- Records supplied -
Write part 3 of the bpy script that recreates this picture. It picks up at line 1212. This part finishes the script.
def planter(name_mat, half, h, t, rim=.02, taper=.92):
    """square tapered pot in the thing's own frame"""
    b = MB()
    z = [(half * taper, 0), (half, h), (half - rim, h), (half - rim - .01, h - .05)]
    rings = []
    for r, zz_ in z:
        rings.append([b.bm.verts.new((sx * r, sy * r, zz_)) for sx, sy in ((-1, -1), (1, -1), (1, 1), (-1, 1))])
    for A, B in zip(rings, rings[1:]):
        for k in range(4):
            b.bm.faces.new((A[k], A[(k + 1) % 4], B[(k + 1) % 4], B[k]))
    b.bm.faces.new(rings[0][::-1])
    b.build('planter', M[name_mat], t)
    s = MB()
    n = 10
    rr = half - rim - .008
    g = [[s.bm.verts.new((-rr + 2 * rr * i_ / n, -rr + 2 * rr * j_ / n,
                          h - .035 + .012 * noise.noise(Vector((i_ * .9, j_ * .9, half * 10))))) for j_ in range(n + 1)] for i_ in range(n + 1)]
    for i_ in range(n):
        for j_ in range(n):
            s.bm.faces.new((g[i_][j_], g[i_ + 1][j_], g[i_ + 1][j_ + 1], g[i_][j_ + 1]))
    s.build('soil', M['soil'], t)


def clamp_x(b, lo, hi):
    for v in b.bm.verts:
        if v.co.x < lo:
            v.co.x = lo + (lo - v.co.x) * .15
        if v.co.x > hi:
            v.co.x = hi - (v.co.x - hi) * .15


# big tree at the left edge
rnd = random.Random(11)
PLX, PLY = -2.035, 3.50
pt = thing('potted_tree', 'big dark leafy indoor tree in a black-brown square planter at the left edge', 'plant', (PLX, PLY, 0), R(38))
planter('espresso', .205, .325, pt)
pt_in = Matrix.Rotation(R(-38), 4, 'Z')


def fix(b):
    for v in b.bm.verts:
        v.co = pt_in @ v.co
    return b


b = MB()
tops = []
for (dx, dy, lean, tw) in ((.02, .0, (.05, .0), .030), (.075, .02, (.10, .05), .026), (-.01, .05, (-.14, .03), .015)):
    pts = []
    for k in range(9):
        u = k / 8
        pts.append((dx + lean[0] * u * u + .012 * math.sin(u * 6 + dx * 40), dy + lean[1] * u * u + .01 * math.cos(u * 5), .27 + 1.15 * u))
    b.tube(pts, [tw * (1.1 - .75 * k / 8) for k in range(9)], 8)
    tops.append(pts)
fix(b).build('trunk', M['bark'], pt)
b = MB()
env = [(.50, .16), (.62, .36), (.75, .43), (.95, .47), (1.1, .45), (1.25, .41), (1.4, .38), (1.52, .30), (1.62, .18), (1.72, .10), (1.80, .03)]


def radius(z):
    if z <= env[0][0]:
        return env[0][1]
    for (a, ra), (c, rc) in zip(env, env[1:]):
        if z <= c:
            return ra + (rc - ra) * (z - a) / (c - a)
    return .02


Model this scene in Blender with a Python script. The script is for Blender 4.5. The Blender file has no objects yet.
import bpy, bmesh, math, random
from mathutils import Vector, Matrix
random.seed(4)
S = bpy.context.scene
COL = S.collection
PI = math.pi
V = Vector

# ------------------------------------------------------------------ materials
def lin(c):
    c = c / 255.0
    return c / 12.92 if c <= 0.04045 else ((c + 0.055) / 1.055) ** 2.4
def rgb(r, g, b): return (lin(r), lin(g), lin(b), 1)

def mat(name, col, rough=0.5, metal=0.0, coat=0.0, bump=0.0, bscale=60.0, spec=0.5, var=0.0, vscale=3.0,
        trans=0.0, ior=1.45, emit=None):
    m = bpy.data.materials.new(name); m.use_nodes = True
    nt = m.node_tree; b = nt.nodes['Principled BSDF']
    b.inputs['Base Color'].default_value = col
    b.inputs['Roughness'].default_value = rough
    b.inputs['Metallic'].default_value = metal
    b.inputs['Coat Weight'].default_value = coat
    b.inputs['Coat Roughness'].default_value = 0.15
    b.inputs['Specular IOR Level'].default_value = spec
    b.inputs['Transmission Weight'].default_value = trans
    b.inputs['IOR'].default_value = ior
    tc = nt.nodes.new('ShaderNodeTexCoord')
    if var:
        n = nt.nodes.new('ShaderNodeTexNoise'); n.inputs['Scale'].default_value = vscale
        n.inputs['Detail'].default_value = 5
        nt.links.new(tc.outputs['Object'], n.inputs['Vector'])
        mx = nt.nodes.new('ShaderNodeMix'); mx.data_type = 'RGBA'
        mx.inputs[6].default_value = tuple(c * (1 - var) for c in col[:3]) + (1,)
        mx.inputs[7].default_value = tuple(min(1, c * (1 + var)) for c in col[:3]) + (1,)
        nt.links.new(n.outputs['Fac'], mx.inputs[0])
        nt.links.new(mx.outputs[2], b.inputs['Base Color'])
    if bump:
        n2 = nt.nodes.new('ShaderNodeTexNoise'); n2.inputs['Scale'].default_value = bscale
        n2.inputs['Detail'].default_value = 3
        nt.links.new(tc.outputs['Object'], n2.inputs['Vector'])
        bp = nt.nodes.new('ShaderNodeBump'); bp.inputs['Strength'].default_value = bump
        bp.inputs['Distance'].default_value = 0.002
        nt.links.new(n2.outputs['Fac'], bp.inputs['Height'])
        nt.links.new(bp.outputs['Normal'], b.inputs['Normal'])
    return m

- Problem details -
Please print exactly, and only, the lines from the line with "Model this scene" to the line with "def rgb(r, g, b): return", both included.

- The response -
Model this scene in Blender with a Python script. The script is for Blender 4.5. The Blender file has no objects yet.
import bpy, bmesh, math, random
from mathutils import Vector, Matrix
random.seed(4)
S = bpy.context.scene
COL = S.collection
PI = math.pi
V = Vector

# ------------------------------------------------------------------ materials
def lin(c):
    c = c / 255.0
    return c / 12.92 if c <= 0.04045 else ((c + 0.055) / 1.055) ** 2.4
def rgb(r, g, b): return (lin(r), lin(g), lin(b), 1)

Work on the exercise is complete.